Year 4, Month 9, Day 22: Why People Tear The Seam Of Anyone’s Dream Is Over My Head

Oceanic ecosystems are coming undone, notes the LA Times:

As climate change heats our oceans, you’d expect temperature-sensitive marine species to flee poleward to cooler waters. So why have some headed to warmer regions toward the equator?

Scientists have solved the puzzle. For the most part, these animals are relocating to cooler waters. But since the effects of climate change can vary widely across regions, sometimes those cooler regions are closer to the poles and sometimes they’re closer to the equator.

In other words, marine animals are still reacting to climate change, but at a local scale. And they’re doing it so reliably that you can actually measure the speed and direction of those changes by watching where animals go, according to a study published Thursday in the journal Science.
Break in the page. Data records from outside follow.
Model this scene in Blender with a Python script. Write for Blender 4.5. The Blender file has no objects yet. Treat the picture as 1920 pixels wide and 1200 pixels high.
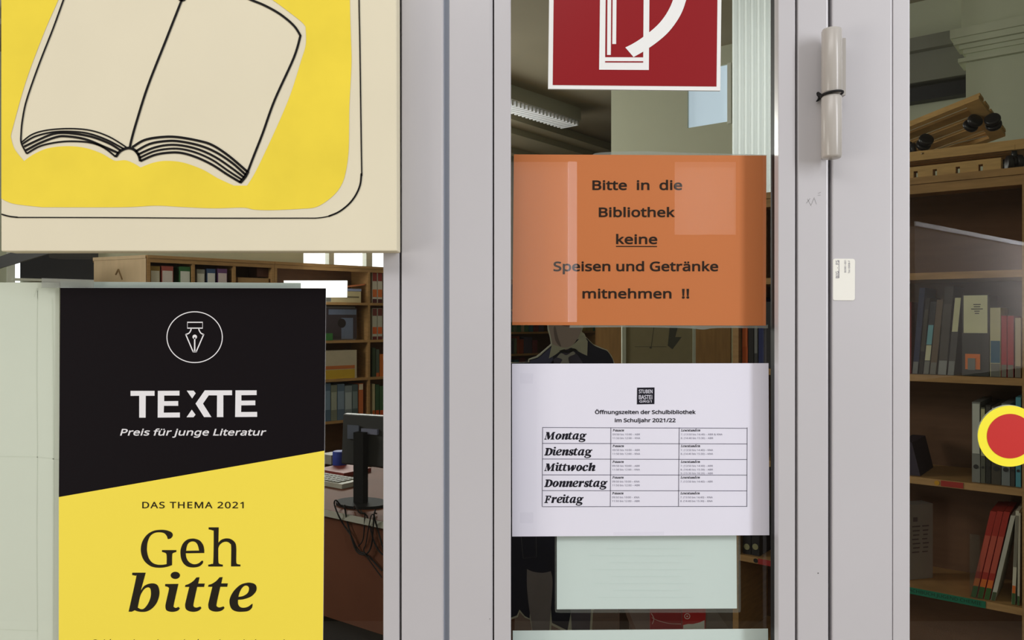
import bpy, math, random
from mathutils import Vector
random.seed(7)
sc = bpy.context.scene
COL = sc.collection

# ------------------------------------------------------------------ camera, light, exposure
CAMD, FPX, CX, CY, EYE = 0.93, 1500.0, 960.0, 600.0, 1.5
cam = bpy.data.cameras.new('camera')
cam.sensor_width = 36.0
cam.lens = 36.0 * FPX / 1920.0
cam.clip_start = 0.02
camo = bpy.data.objects.new('camera', cam)
COL.objects.link(camo)
camo.location = (0, -CAMD, EYE)
camo.rotation_euler = (math.radians(90), 0, 0)
sc.camera = camo

sc.view_settings.view_transform = 'Standard'
sc.view_settings.look = 'None'
sc.view_settings.gamma = 1.0
sc.view_settings.exposure = 0.0
sc.view_settings.use_curve_mapping = False

wd = bpy.data.worlds.new('daylight')
sc.world = wd
wd.use_nodes = True
bg = wd.node_tree.nodes['Background']
bg.inputs[0].default_value = (0.975, 0.97, 0.98, 1)
bg.inputs[1].default_value = 0.8


def area(name, loc, target, sx, sy, power, col):
    l = bpy.data.lights.new(name, 'AREA')
    l.shape = 'RECTANGLE'
    l.size, l.size_y = sx, sy
    l.energy = power
    l.color = col
    o = bpy.data.objects.new(name, l)
    COL.objects.link(o)
    o.location = loc
    d = Vector(target) - Vector(loc)
    o.rotation_euler = d.to_track_quat('-Z', 'Y').to_euler()
    return o


# daylight from the corridor window on the right, then two added corridor fill lamps
area('corridor_window_light', (2.5, -2.45, 2.4), (0.1, 0.0, 1.6), 0.42, 2.0, 56, (0.93, 0.95, 1.0))
area('corridor_overhead_fill', (-1.0, -2.0, 3.2), (-0.4, 0.0, 0.9), 2.4, 0.5, 19, (1.0, 0.97, 0.95))  # added overhead fill, no ceiling lamp is built
area('corridor_left_fill', (-3.1, -2.0, 0.95), (0.0, 0.0, 1.2), 1.2, 1.3, 34, (1.0, 0.95, 0.88))  # added warm fill from low left, no window stands there
# added lamp that brightens the white wall panel across the corridor
area('panel_fill_light', (1.35, -1.75, 2.95), (1.9, -2.3, 1.4), 0.5, 0.3, 20, (1.0, 0.97, 0.93))
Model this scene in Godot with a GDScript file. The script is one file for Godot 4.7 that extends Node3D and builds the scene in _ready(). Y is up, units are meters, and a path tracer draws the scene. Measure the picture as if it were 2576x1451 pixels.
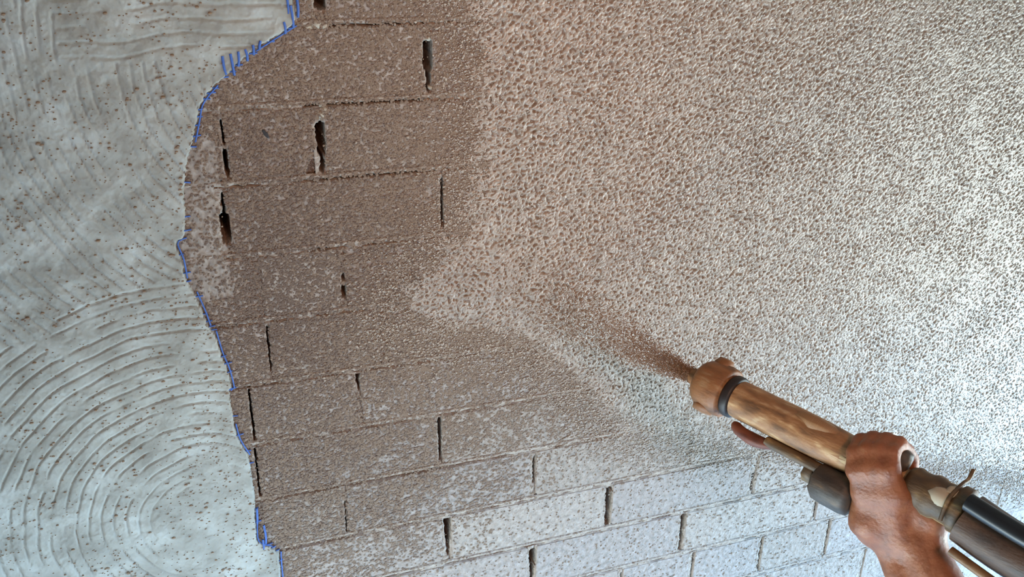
extends Node3D
# A brick wall being spray-plastered. Wall face is the plane z = 0; heights along the wall are
# written in millimetres below the bed joint that lies TOP metres above the floor.
const TOP := 1.85
const COURSE := 83.0
const ADDED_LAMP := 1.55

var rng := RandomNumberGenerator.new()

# ------------------------------------------------------------------ camera, sky, light
func set_stage():
	var cam := Camera3D.new()
	cam.name = "camera"
	cam.transform = Transform3D(Basis(Vector3(0.94423, 0.0187, 0.32876), Vector3(0.11876, 0.91186, -0.39295), Vector3(-0.30713, 0.41008, 0.85878)), Vector3(-0.35649, 1.99493, 0.99679))
	cam.fov = 34.91
	cam.near = 0.02
	add_child(cam)
	cam.current = true
	var env := Environment.new()
	env.tonemap_mode = Environment.TONE_MAPPER_LINEAR
	env.tonemap_exposure = 1.0
	env.background_mode = Environment.BG_SKY
	var sky := Sky.new()
	var sm := ProceduralSkyMaterial.new()
	sm.sky_top_color = Color(0.52, 0.74, 0.98)
	sm.sky_horizon_color = Color(0.57, 0.80, 1.0)
	sm.ground_bottom_color = Color(0.42, 0.45, 0.45)
	sm.ground_horizon_color = Color(0.56, 0.66, 0.72)
	sm.sky_energy_multiplier = 7.25
	sm.ground_energy_multiplier = 7.25
	sky.sky_material = sm
	env.sky = sky
	env.sdfgi_enabled = true
	env.ssao_enabled = true
	env.ssil_enabled = true
	var we := WorldEnvironment.new()
	we.name = "environment"
	we.environment = env
	add_child(we)

# ------------------------------------------------------------------ helpers
func noise(kind: int, freq: float, sd: int, oct := 3) -> FastNoiseLite:
	var n := FastNoiseLite.new()
	n.noise_type = kind
	n.frequency = freq
	n.seed = sd
	n.fractal_octaves = oct
	if oct <= 1:
		n.fractal_type = FastNoiseLite.FRACTAL_NONE
	return n

func ramp(stops: Array) -> Gradient:
	var g := Gradient.new()
	var o := PackedFloat32Array()
	var c := PackedColorArray()
	for s in stops:
		o.append(s[0])
		c.append(s[1])
	g.offsets = o
	g.colors = c
	return g

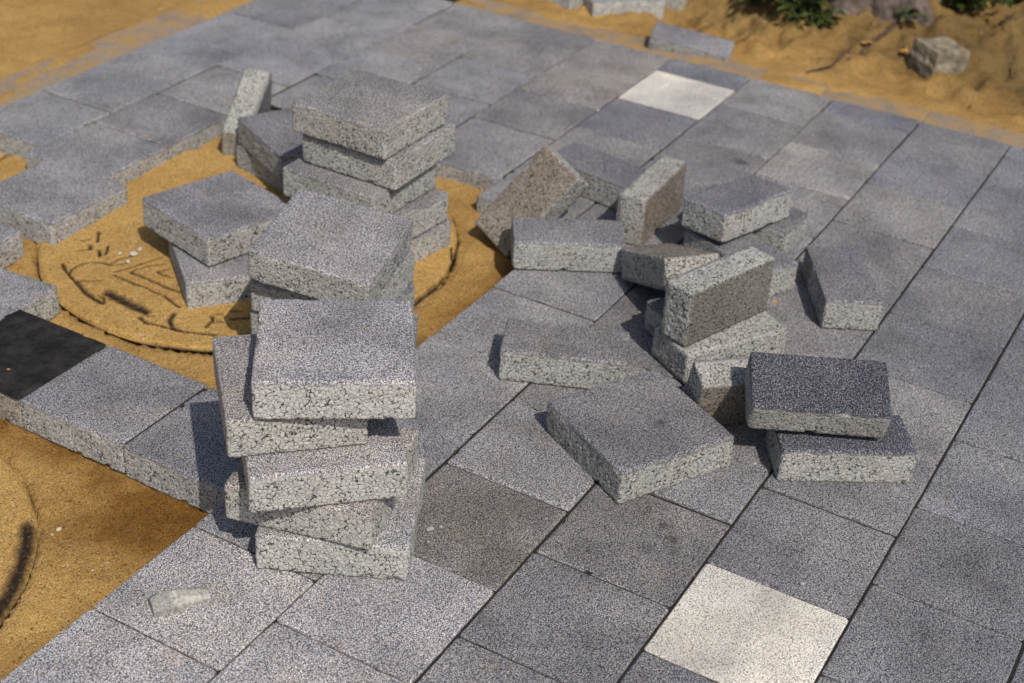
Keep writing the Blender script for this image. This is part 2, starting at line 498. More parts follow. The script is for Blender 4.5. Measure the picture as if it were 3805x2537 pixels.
def ground_h(X, Y):
    pit = -0.285 + 0.035 * np.clip(X - 2.65, 0, 3.0) + (fbm(X * 2.2, Y * 2.2, 3) - 0.5) * 0.05 + (fbm(X * 9, Y * 9, 5) - 0.5) * 0.018
    for (cx, cy, rr) in COVER:
        d = np.hypot(X - cx, Y - cy)
        ang = np.arctan2(Y - cy, X - cx)
        w = 0.022 + 0.03 * vnoise(ang * 3 + 9, ang * 0 + 2.0, 4)
        pit = np.where(d < rr - 0.03, -0.40, pit)
        pit = pit - 0.018 * np.exp(-((d - rr) / w) ** 2) * (d >= rr - 0.03)
    far_r = 11.2
    # beyond the far kerb: loose sand rising towards the tree
    rise = 0.34 * sstep(X, 11.6, 15.5) * np.exp(-((Y + 0.3) / 3.2) ** 2) + 0.16 * sstep(X, 12.2, 17.0)
    rough = (fbm(X * 0.9, Y * 1.3, 21, 5) - 0.48) * 0.40 + (fbm(X * 3.1, Y * 4.2, 22, 4) - 0.5) * 0.32 + (fbm(X * 9, Y * 9, 23, 3) - 0.5) * 0.16
    rut = -0.12 * np.exp(-(((X - 11.75) + 0.12 * (Y + 1.7)) / 0.22) ** 2) * sstep(-Y, 0.9, 2.0)
    far = -0.035 + (fbm(X * 2.5, Y * 1.6, 41) - 0.46) * 0.11 + rise + rough * sstep(X, 11.15, 12.2) + rut
    # beyond the left edging: nearly flush sand
    left = -0.045 + (fbm(X * 1.2, Y * 1.2, 31) - 0.5) * 0.06 + (fbm(X * 6, Y * 6, 32) - 0.5) * 0.02
    left = np.where((Y > 6.0) & (Y < 6.62), -0.038 + 0.05 * (fbm(X * 1.5, Y * 5, 9) - 0.5), left)
    h = np.where(X > 10.80, far, pit)
    tl = sstep(Y, 5.96, 6.02)
    h = h * (1 - tl * (X > 4.2)) + left * tl * (X > 4.2)
    # footing below the laid courses
    under = (X > 4.9) & (X < 10.98) & (Y < 5.9)
    for (sx0, sx1, v0, v1) in PAVED:
        under = under | False
    h = np.where((X > 6.75) & (X < 10.6) & (Y < 5.8) & (Y > -7), -0.33, h)
    h = np.where((Y < -0.12) & (X < 10.6), -0.33, h)
    return h
PAVED = []
def smudge(o, spots):
    me = o.data.copy(); o.data = me
    n = len(me.vertices); co = np.empty(n * 3); me.vertices.foreach_get('co', co); co = co.reshape(-1, 3)
    mwx = np.array(o.matrix_world); w = co @ mwx[:3, :3].T + mwx[:3, 3]
    a = np.zeros(n)
    for (x, y, r_, k) in spots:
        d = np.hypot(w[:, 0] / U - x, w[:, 1] / U - y) / r_
        d = d + (vnoise(w[:, 0] / U * 26, w[:, 1] / U * 26, 5) - 0.5) * 0.9
        a = np.maximum(a, k * np.clip(1.4 - d * 0.9, 0, 1))
    at = me.attributes.new('smudge', 'FLOAT', 'POINT'); at.data.foreach_set('value', a.astype(np.float32))
GZ = ground_h(GX, GY)
soil = sstep(GX, 11.25, 12.9) * np.clip(0.15 + 1.1 * fbm(GX * 1.3, GY * 1.3, 77), 0, 1) + 0.9 * sstep(-GY, 1.0, 4.0) * sstep(GX, 11.4, 13) 
damp_ = np.exp(-(((GX - 0.95) / 0.42) ** 2 + ((GY - 0.45) / 0.75) ** 2)) + 0.7 * sstep(GX, 1.0, 1.33) * (GX < 1.4) + 0.8 * np.exp(-(((GX - 2.35) / 0.18) ** 2)) * (GY < 2.1) \
    + 0.9 * np.exp(-((GY - 0.05) / 0.25) ** 2) * (GX > 2.3) * (GX < 6)
damp_ = np.clip(damp_ * (0.40 + 1.3 * fbm(GX * 4.5, GY * 4.5, 55)), 0, 1) * (GX < 6.4) * (GX > -2)
gm = grid_mesh('sand_ground', GX * U, GY * U, GZ * U, M['sand'], attr={'soil': np.clip(soil, 0, 1), 'damp': damp_})
g = link(bpy.data.objects.new('ground', gm)); tag(g, kind='structure')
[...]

Just another day in the Solar System. September 14:

As climate change’s effects grow more intense, we’ll see more plant and animal species on the move; the transformation of the world’s ocean populations is just one example of something that’s happening everywhere we look. But the heart of the story isn’t that creatures are traveling to more salubrious locales. The intricacy and variety of Earthly life is created by the interactions between life-forms; local and regional habitats have evolved over thousands of years to support symbiotic relationships in a richly interwoven tapestry.

A particular type of fish moving where the water is cooler doesn’t sound like that big a deal — but it could easily spell disaster for other species in an interdependent oceanic environment. When the web of life unravels in one location, it will have impacts everywhere. With billions depending on the seas for their sustenance, the news of ecosystem disruption is bad news for everyone.